SEISMIC BEHAVIOR OF SILOS WITH DIFFERENT HEIGHT TO DIAMETER RATIOS CONSIDERING GRANULAR MATERIAL-STRUCTURE INTERACTION

Abstract

Silos are structures that are used for storing different types of granular material. Dynamic behavior of silos under seismic loads is very complex. In this paper seismic behavior of steel silos with different height to diameter ratios is investigated by considering granular material-structure interaction using ABAQUS finite element package. Silo wall is modeled by shell elements and its behavior is considered elastic, seismic behavior of granular material inside silo is highly nonlinear and requires a complex nonlinear description of the granular material.

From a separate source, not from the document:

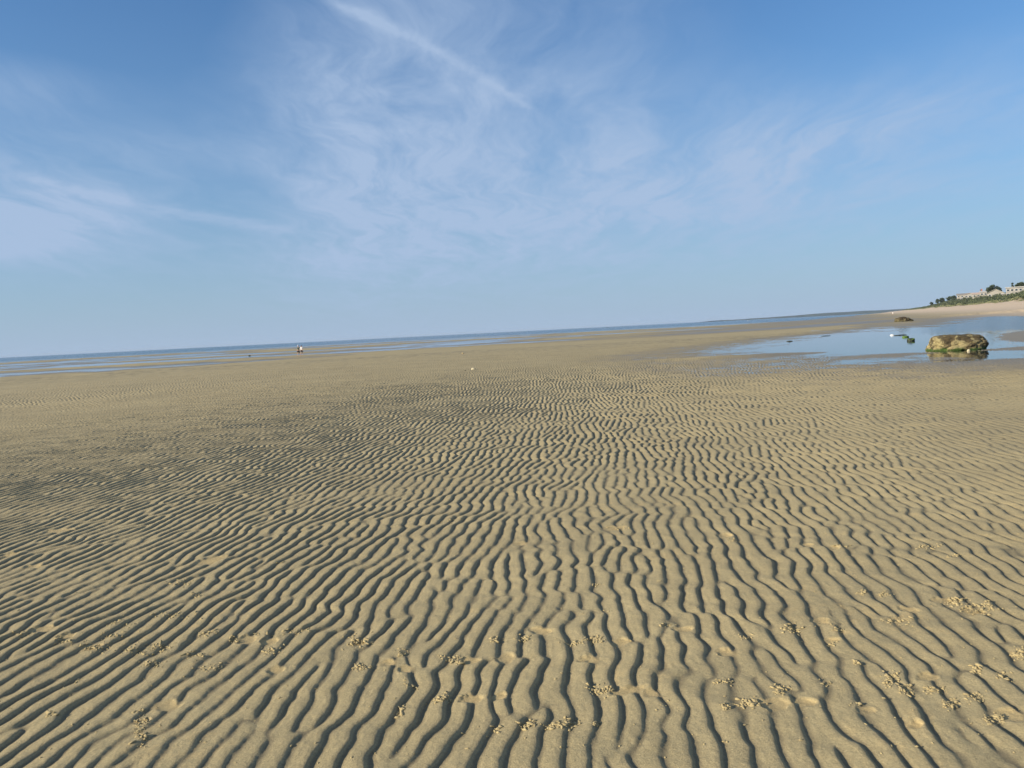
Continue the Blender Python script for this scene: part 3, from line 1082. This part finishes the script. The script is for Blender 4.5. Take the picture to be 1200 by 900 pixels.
M_WALL = mottled('pale painted boards', (0.29, 0.27, 0.22), (0.35, 0.32, 0.27), 0.8, 0.8)
M_WALLG = mottled('weathered shingle wall', (0.28, 0.26, 0.23), (0.34, 0.32, 0.28), 1.2, 0.9)
M_ROOFG = mottled('grey shingle roof', (0.22, 0.20, 0.18), (0.30, 0.27, 0.24), 1.5, 0.9)
M_ROOFP = mottled('pinkish roof', (0.44, 0.33, 0.28), (0.52, 0.40, 0.34), 1.5, 0.9)
M_ROOFW = mottled('white flat roof', (0.40, 0.39, 0.37), (0.47, 0.45, 0.43), 1.5, 0.8)
M_TRIM = mottled('white trim', (0.78, 0.76, 0.72), (0.82, 0.80, 0.76), 2.0, 0.7)
M_BRICK = mottled('red brick', (0.30, 0.12, 0.09), (0.36, 0.16, 0.12), 3.0, 0.9)


def glass_mat():
    m, N, b = material('window glass', 0.08)
    b.inputs['Base Color'].default_value = (0.03, 0.04, 0.05, 1)
    return m


M_GLASS = glass_mat()


def view_place(px, py, D_):
    """point seen in direction px,py at distance D_ ahead"""
    d = pxdir(px, py)
    k = D_ / d.y
    return Vector((d.x * k, D_, CAM_H + d.z * k))


def house(pxc, py_eave, D_, w, dep, wall_h, roof_h, wall, roof, label, kind='gable_front', storeys=1, nwin=3, chimney=False, deck=False, rz=0.0, name='house'):
    """pxc centre, py_eave = where the eaves are seen"""
    e = view_place(pxc, py_eave, D_)
    gz = float(base(np.array([e.x]), np.array([e.y]))[0][0])
    base_z = min(gz, e.z - wall_h) - 0.5
    t = empty(name, (e.x, e.y, base_z), R(rz) - math.atan2(e.x, e.y))
    H = e.z - base_z
    bm = bmesh.new()
    box(bm, 0, 0, 0, w, dep, H)
    if kind == 'gable_front':
        # triangular gable wall facing the beach
        a = [bm.verts.new((x, y, z)) for x, y, z in ((-w / 2, -dep / 2, H + .002), (w / 2, -dep / 2, H + .002), (0, -dep / 2, H + roof_h),
                                                   (-w / 2, dep / 2, H + .002), (w / 2, dep / 2, H + .002), (0, dep / 2, H + roof_h))]
        for f in ((0, 1, 2), (5, 4, 3), (0, 2, 5, 3), (1, 4, 5, 2)):
            bm.faces.new([a[i] for i in f])
    obj('wall', bm, wall, t)
    bm = bmesh.new()
    th = 0.25
    ov = 0.6
    if kind == 'gable_front':
        for sgn in (-1, 1):
            sl = roof_h / (w / 2)
            x1 = sgn * (w / 2 + ov)
            z1 = H - sl * ov
            P_ = [(0, -dep / 2 - ov, H + roof_h + .02), (x1, -dep / 2 - ov, z1 + .02), (x1, dep / 2 + ov, z1 + .02), (0, dep / 2 + ov, H + roof_h + .02)]
            lo = [bm.verts.new(p_) for p_ in P_]
            hi = [bm.verts.new((p_[0], p_[1], p_[2] + th)) for p_ in P_]
            bm.faces.new(lo)
            bm.faces.new(hi)
            for i in range(4):
                bm.faces.new((lo[i], lo[(i + 1) % 4], hi[(i + 1) % 4], hi[i]))
    elif kind == 'gable_side':
        for sgn in (-1, 1):
            sl = roof_h / (dep / 2)
            y1 = sgn * (dep / 2 + ov)
            z1 = H - sl * ov
            P_ = [(-w / 2 - ov, 0, H + roof_h + .02), (-w / 2 - ov, y1, z1 + .02), (w / 2 + ov, y1, z1 + .02), (w / 2 + ov, 0, H + roof_h + .02)]
            lo = [bm.verts.new(p_) for p_ in P_]
            hi = [bm.verts.new((p_[0], p_[1], p_[2] + th)) for p_ in P_]
            bm.faces.new(lo)
            bm.faces.new(hi)
            for i in range(4):
                bm.faces.new((lo[i], lo[(i + 1) % 4], hi[(i + 1) % 4], hi[i]))
    else:
        box(bm, 0, 0, H + .003, w + 2 * ov, dep + 2 * ov, 0.45)
    bmesh.ops.recalc_face_normals(bm, faces=bm.faces)
    rf = obj('roof', bm, roof, t)
    if kind == 'gable_side':
        for sgn in (-1, 1):
            bm = bmesh.new()
            x = sgn * (w / 2 - 0.002)
            f = [bm.verts.new(p_) for p_ in ((x, -dep / 2, H), (x, dep / 2, H), (x, 0, H + roof_h))]
            g_ = [bm.verts.new((q.co.x - sgn * .2, q.co.y, q.co.z)) for q in f]
            bm.faces.new(f)
            bm.faces.new(g_[::-1])
            for i in range(3):
                bm.faces.new((f[i], f[(i + 1) % 3], g_[(i + 1) % 3], g_[i]))
            bmesh.ops.recalc_face_normals(bm, faces=bm.faces)
            obj('gable', bm, wall, t)
    if chimney:
        bm = bmesh.new()
        box(bm, -w * .28, 0, H, .9, .9, roof_h + 1.6)
        box(bm, -w * .28, 0, H + roof_h + 1.603, 1.1, 1.1, .2)
        obj('chimney', bm, M_BRICK, rf)
    for s_ in range(storeys):
        zc = H - 2.2 - s_ * 2.8
        for i in range(nwin):
            xx = (i + .5) / nwin * w - w / 2
            ww = min(1.5, w / nwin * .6)
            bm = bmesh.new()
            box(bm, xx, -dep / 2 - .03, zc - .08, ww + .24, .08, 1.36)
            wf = obj('window', bm, M_TRIM, t)
            bm = bmesh.new()
            box(bm, xx, -dep / 2 - .085, zc, ww, .03, 1.2)
            obj('pane', bm, M_GLASS, wf)
    bm = bmesh.new()
    box(bm, w * .12, -dep / 2 - .05, 0.5, 1.0, .1, 2.1)
    if not deck:
        bm.free()
    else:
        bm.free()
        bm = bmesh.new()
        box(bm, 0, -dep / 2 - 1.6, H - 2.95, w, 3.0, .2)
        for i in range(5):
            box(bm, -w / 2 + .2 + i * (w - .4) / 4, -dep / 2 - 3.0, 0, .2, .2, H - 2.95)
        dk = obj('deck', bm, M_TRIM, t)
        bm = bmesh.new()
        box(bm, 0, -dep / 2 - 3.05, H - 1.9, w, .08, .1)
        for i in range(int(w / .8)):
            box(bm, -w / 2 + .4 + i * .8, -dep / 2 - 3.05, H - 2.75, .08, .08, .84)
        obj('railing', bm, M_TRIM, dk)
    tag(t, label, 'house')
    return t


house(1196, 336.6, 500, 16, 9, 4.6, 0, M_WALLG, M_ROOFW, 'long pale house with white flat roof at the right edge on top of the bluff', 'flat', 2, 7, deck=False)
house(1166.5, 343.4, 560, 10.5, 9, 3.0, 2.7, M_WALL, M_WALL, 'cream house with a pointed gable facing the beach, below the dark round tree', 'gable_front', 1, 3, deck=True)
house(1180, 344.6, 530, 6, 5, 1.2, 0, M_WALLG, M_ROOFW, 'low white roofed shed between the cream gabled house and the long house', 'flat', 1, 2)
house(1152.8, 342.4, 620, 5.0, 6, 3.0, 1.0, M_WALL, M_ROOFW, 'narrow white cottage with brick chimney just left of the gabled house', 'gable_side', 1, 2, chimney=True)
house(1146.5, 344.4, 640, 8.5, 7, 3.0, 1.0, M_WALL, M_ROOFP, 'cottage with a low pinkish roof left of the narrow white cottage', 'gable_side', 1, 3)
house(1136.5, 345.4, 700, 8.5, 8, 3.4, 1.6, M_WALLG, M_ROOFP, 'pale pink roofed house half hidden by shrubs in the middle of the houses', 'gable_front', 1, 3)
house(1127.5, 345.6, 760, 9, 8, 3.2, 1.2, M_WALL, M_ROOFG, 'leftmost house with cream walls under a grey roof on the bluff', 'gable_side', 1, 3)
house(1129.5, 350.0, 700, 5, 5, 1.2, 0.6, M_WALL, M_ROOFW, 'small white hut lower on the slope in front of the leftmost houses', 'gable_side', 1, 2)


def foliage_mat(name, a, b_, hue=0.0):
    m, N, b = material(name, 0.75)
    oi = N.n('ShaderNodeNewGeometry')
    f = N.mr(oi.outputs['Random Per Island'], 0.0, 1.0, smooth=False)
    N.put(b.inputs['Base Color'], N.mix(f, a, b_))
    return m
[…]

The hypoplasticity theory describes the stress rate as a function of stress, strain rate and void ratio. The granular material is modeled by solid elements and its behavior is considered with a hypoplastic constitutive model, for modeling of interaction between silo wall and granular material, surface to surface contact with coulomb friction law is considered between silo wall and granular material. The results show that the seismic behavior of silos is dependent on the height to diameter ratio of the silo. While considering a constant value for the distribution of acceleration in the height of silo leads to conservative design pressures for a squat silo based on Eurocode 8, this assumption is not conservative for a slender silo.